Thursday, January 30, 2014

The freezer incident

Recently during our extremely annoying heat wave our kids (or perhaps my Mum) unplugged the deep freezer in out garage. This was, as you can imagine, one of those moments where you just had to shrug and make the best of it (there may have been some yelling involved). I have a tendency to hoard food (because of the upcoming zombie/nuclear apocalypse) and I do not have an army living here thus the chickens got a very nice lunch. The one thing I managed to salvage was a leg of lamb which was still mostly frozen. My husband is not a big fan of the leg of lamb type baked dinner that we are all used to so I had to get clever. It took a day for the lamb to thaw which gave me time to come up with a recipe.
My mum's veggie garden was exploding so I took a few zucchini and lots of different tomatoes home and then I figured out what to make. It was really easy but you might want to do this one on a cool day instead of the 40º day I chose. Sooooo hot.

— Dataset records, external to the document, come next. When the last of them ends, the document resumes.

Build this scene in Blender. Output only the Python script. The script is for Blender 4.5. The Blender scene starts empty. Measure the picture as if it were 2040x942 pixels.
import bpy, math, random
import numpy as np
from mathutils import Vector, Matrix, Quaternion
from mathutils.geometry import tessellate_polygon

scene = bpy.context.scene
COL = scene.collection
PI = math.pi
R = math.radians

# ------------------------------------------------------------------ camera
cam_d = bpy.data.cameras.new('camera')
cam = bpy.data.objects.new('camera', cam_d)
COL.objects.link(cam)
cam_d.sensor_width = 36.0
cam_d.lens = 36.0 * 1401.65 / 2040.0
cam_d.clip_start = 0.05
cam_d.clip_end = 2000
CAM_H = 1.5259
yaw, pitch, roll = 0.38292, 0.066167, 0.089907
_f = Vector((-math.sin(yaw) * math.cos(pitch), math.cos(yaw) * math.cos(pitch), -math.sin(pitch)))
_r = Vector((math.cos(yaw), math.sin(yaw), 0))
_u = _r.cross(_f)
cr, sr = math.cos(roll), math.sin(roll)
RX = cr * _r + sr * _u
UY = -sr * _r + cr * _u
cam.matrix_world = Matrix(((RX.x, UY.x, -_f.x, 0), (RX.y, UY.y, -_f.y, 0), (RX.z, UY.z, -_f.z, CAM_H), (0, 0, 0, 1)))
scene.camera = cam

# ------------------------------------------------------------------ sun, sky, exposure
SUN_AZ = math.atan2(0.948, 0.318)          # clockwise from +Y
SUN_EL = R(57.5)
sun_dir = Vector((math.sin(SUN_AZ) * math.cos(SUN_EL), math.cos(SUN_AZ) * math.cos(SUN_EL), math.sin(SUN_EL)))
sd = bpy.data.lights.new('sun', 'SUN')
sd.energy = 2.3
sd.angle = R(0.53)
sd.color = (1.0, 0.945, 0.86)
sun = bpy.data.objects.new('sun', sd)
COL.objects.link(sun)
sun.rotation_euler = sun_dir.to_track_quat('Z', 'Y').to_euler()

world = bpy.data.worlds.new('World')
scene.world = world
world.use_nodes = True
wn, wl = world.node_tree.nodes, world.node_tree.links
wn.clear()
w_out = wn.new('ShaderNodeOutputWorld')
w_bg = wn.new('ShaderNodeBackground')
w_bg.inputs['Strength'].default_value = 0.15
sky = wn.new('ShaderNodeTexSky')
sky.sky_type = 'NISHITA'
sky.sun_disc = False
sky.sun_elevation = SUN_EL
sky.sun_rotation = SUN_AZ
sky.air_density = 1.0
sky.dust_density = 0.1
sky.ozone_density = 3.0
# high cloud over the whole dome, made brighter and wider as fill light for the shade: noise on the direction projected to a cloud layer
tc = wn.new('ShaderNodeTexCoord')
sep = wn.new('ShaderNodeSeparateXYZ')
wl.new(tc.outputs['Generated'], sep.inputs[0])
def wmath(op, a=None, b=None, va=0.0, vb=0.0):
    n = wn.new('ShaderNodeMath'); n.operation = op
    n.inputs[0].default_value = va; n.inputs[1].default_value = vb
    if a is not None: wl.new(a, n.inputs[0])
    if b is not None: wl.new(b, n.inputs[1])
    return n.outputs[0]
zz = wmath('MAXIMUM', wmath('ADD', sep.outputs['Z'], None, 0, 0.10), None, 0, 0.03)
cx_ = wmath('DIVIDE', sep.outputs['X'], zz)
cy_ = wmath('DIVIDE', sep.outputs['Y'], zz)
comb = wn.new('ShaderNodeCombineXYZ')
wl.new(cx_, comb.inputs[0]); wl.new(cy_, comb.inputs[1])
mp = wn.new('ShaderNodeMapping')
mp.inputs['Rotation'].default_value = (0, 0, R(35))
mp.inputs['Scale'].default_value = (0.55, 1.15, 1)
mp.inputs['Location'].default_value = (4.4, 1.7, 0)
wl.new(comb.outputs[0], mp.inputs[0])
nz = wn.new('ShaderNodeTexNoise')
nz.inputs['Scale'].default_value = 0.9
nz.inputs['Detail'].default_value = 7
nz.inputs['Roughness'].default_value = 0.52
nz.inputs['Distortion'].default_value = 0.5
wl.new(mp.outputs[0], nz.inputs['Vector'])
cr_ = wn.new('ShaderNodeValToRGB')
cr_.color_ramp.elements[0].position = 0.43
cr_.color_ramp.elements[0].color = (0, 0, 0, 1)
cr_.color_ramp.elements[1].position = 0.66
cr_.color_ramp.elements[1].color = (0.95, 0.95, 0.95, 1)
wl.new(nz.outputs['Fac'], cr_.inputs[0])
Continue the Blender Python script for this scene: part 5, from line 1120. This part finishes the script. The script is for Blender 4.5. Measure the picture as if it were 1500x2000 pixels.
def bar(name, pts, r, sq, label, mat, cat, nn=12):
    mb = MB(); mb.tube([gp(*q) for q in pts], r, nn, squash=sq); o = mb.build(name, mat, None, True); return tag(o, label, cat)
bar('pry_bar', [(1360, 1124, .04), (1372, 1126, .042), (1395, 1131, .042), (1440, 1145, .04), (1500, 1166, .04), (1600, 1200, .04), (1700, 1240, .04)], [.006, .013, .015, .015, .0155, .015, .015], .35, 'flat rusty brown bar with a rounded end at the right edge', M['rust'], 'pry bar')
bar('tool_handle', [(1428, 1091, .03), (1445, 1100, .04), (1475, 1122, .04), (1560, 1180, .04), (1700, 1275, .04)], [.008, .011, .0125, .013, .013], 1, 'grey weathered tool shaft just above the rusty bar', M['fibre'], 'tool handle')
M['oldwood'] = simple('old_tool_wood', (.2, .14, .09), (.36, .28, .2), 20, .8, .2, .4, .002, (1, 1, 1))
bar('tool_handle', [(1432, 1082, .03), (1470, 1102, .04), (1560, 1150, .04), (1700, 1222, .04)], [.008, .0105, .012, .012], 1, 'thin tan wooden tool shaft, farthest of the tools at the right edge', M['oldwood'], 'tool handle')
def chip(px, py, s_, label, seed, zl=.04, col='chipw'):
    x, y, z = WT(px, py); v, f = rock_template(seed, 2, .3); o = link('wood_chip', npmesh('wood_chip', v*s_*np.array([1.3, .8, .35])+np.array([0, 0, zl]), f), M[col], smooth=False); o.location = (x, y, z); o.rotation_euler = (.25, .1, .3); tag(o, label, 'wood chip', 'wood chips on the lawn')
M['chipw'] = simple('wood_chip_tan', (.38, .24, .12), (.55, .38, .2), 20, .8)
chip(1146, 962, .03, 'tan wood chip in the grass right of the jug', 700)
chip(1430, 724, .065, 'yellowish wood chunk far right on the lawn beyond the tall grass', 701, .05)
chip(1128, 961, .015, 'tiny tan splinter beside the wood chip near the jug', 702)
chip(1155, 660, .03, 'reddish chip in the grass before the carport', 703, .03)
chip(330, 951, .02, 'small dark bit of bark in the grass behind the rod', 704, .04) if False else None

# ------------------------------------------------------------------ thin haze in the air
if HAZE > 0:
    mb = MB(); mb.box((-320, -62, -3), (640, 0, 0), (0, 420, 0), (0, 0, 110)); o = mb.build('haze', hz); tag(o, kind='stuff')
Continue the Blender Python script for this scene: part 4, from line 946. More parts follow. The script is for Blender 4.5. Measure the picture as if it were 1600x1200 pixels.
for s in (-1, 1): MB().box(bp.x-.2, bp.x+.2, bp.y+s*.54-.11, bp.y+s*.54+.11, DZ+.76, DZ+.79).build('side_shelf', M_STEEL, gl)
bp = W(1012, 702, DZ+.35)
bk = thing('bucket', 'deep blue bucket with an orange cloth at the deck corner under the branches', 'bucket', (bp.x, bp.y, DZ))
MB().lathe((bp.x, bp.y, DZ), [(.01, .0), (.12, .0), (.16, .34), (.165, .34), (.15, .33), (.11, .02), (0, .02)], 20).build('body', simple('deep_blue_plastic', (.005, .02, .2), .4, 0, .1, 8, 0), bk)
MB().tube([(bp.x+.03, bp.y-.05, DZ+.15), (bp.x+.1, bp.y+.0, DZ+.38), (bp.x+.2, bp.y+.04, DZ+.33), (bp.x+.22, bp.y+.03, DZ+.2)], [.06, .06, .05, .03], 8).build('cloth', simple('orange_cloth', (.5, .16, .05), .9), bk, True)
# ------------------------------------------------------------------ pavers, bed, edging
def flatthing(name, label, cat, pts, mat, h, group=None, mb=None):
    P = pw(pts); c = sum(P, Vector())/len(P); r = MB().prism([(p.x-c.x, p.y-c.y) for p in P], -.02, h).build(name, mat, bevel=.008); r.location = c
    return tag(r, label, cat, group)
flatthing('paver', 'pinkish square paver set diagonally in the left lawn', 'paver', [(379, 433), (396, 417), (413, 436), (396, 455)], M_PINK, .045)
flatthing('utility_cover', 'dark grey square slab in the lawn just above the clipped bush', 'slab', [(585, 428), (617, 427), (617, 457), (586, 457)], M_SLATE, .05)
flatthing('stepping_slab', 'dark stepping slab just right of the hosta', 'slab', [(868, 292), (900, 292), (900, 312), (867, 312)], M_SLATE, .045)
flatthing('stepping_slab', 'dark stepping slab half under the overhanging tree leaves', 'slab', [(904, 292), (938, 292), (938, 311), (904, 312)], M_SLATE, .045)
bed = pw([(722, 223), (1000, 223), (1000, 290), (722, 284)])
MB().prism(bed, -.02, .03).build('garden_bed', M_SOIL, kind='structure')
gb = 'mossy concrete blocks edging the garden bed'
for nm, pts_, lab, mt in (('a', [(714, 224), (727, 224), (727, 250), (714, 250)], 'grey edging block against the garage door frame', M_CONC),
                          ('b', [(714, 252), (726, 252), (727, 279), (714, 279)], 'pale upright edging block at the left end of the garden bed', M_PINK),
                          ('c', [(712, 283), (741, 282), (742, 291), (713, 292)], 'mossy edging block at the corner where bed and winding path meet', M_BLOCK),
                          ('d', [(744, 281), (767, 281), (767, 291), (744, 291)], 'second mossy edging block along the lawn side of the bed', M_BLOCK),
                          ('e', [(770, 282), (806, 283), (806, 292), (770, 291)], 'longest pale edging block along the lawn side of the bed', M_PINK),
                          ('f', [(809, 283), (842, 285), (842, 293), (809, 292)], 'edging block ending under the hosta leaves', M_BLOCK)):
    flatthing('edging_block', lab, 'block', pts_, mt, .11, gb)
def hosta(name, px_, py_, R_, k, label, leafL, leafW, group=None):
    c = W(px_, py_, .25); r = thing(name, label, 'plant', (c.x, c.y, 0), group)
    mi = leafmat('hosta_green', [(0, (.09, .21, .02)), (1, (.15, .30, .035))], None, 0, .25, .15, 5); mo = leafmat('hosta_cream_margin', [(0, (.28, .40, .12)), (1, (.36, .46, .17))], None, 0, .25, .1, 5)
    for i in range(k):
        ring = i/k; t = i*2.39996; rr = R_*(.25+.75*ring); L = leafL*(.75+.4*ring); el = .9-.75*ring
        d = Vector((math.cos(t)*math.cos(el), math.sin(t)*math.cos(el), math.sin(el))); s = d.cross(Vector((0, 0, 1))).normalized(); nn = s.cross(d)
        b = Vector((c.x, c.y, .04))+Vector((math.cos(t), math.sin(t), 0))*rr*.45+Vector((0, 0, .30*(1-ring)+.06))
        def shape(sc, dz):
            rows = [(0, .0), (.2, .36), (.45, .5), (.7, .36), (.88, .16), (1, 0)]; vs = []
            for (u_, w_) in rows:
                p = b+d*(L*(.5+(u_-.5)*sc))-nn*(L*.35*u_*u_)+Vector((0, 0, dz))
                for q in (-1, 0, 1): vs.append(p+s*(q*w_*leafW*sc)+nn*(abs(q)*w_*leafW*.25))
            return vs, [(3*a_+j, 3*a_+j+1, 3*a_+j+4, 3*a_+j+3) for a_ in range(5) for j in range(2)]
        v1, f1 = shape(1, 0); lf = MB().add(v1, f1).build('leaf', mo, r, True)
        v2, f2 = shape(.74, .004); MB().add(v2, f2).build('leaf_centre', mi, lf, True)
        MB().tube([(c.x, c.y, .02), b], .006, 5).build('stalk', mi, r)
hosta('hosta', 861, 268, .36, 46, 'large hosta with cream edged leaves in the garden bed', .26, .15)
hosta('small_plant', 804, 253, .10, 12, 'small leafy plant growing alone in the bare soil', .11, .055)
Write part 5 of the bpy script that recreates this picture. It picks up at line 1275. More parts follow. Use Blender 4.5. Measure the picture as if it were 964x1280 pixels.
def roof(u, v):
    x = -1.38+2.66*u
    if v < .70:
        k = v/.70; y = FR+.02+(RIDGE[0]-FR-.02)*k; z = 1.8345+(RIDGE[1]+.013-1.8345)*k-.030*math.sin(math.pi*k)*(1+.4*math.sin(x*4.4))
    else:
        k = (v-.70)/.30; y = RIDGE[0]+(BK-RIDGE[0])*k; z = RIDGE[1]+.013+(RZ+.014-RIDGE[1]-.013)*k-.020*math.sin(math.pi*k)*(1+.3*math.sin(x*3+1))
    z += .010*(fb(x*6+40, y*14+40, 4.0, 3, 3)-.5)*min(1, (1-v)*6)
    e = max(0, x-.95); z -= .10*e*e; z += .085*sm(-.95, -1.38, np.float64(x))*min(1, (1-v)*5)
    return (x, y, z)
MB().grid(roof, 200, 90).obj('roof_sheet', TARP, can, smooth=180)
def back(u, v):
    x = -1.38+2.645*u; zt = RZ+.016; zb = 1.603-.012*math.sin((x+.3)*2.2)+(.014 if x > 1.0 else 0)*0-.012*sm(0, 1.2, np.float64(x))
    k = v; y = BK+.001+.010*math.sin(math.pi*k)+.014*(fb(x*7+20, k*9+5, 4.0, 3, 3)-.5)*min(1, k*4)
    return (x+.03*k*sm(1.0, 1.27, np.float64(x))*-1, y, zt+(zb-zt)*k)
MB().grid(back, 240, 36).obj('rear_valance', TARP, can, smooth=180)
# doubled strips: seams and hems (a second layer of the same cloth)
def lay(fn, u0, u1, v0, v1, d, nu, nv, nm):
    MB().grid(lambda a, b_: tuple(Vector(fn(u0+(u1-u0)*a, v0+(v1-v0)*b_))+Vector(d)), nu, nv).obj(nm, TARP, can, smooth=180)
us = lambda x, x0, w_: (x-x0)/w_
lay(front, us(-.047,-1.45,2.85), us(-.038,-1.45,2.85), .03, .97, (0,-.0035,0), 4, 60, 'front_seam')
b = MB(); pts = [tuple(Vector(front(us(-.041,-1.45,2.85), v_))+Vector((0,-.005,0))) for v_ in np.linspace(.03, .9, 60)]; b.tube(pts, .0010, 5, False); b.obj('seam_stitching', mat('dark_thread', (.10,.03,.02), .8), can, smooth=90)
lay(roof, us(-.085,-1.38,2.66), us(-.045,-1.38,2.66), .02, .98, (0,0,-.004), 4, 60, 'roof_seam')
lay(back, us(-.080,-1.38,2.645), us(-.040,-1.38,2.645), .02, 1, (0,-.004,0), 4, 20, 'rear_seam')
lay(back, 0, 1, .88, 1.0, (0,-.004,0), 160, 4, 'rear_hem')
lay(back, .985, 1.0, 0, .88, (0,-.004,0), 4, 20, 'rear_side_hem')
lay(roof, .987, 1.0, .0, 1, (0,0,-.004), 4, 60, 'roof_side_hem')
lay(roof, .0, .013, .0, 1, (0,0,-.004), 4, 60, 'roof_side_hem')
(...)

Slow cooked lamb with baked ratatouille


1 small leg of lamb 
10 cloves of garlic peeled and 3 sliced
4-5 large tomatoes
1 packet of cherry tomatoes
3 zucchini/summer squash
2 medium eggplant
2 onions 
1 red capsicum (bell pepper)
2 teaspoons dried or fresh oregano
1/2 teaspoon smoked paprika
Olive oil 
salt and pepper

Cut the egg plant in to large chunks and place in a colander. Sprinkle liberally with salt and set aside. 
Cut some small deep holes in the lamb and place slices of garlic in to the holes. Do this all over. Use 2-3 cloves of garlic. Then pat it dry and rub olive oil salt and pepper all over it. Place in a very hot oven 450º F for 20 mins. 
Chop the zucchini, onions, tomatoes and capsicum in to large chunks. Leave the cherry tomatoes whole. Rinse the eggplant.
Reduce the oven to 250º F
Take the lamb out and add all the veggies and garlic to the pan. Sprinkle with oregano and smoked paprika and olive oil and put it back in the oven. Periodically baste the lamb with the juice from the veggies. Cook for another 2 hours or until your lamb is cooked and the veggies are soft. This will not be a rare or medium rare lamb. It is cooked all the way and becomes very tender. 
There will be a pile of soft roasted veggies and lots of juice. If you find you do not have enough juice you could add some white wine or water or chicken stock to the pan. I did not need to do this. We turned the leftovers in to a pie... yummo. 



Monday, January 6, 2014

Its cake time!!!

I am attempting to make this today but since I can't do anything the easy way we are also making our own sanding sugar to decorate it ($7 per jar and 5 colours is a bit too rich for me)... I will let you know how it turns out.
http://www.pinterest.com/pin/82120393179505181/

Update: Cake turned our great the photos did not. We did make our own coloured sanding sugar. Super
easy. I did an old recipe called burnt sugar cake and filled with salted caramel buttercream. The cake was covered in vanilla buttercream. Please note if you do make this cake it takes a large amount of frosting because you have to frost the sides once you cut it. Just doing the crumb coat used what I would normally frost an entire cake with.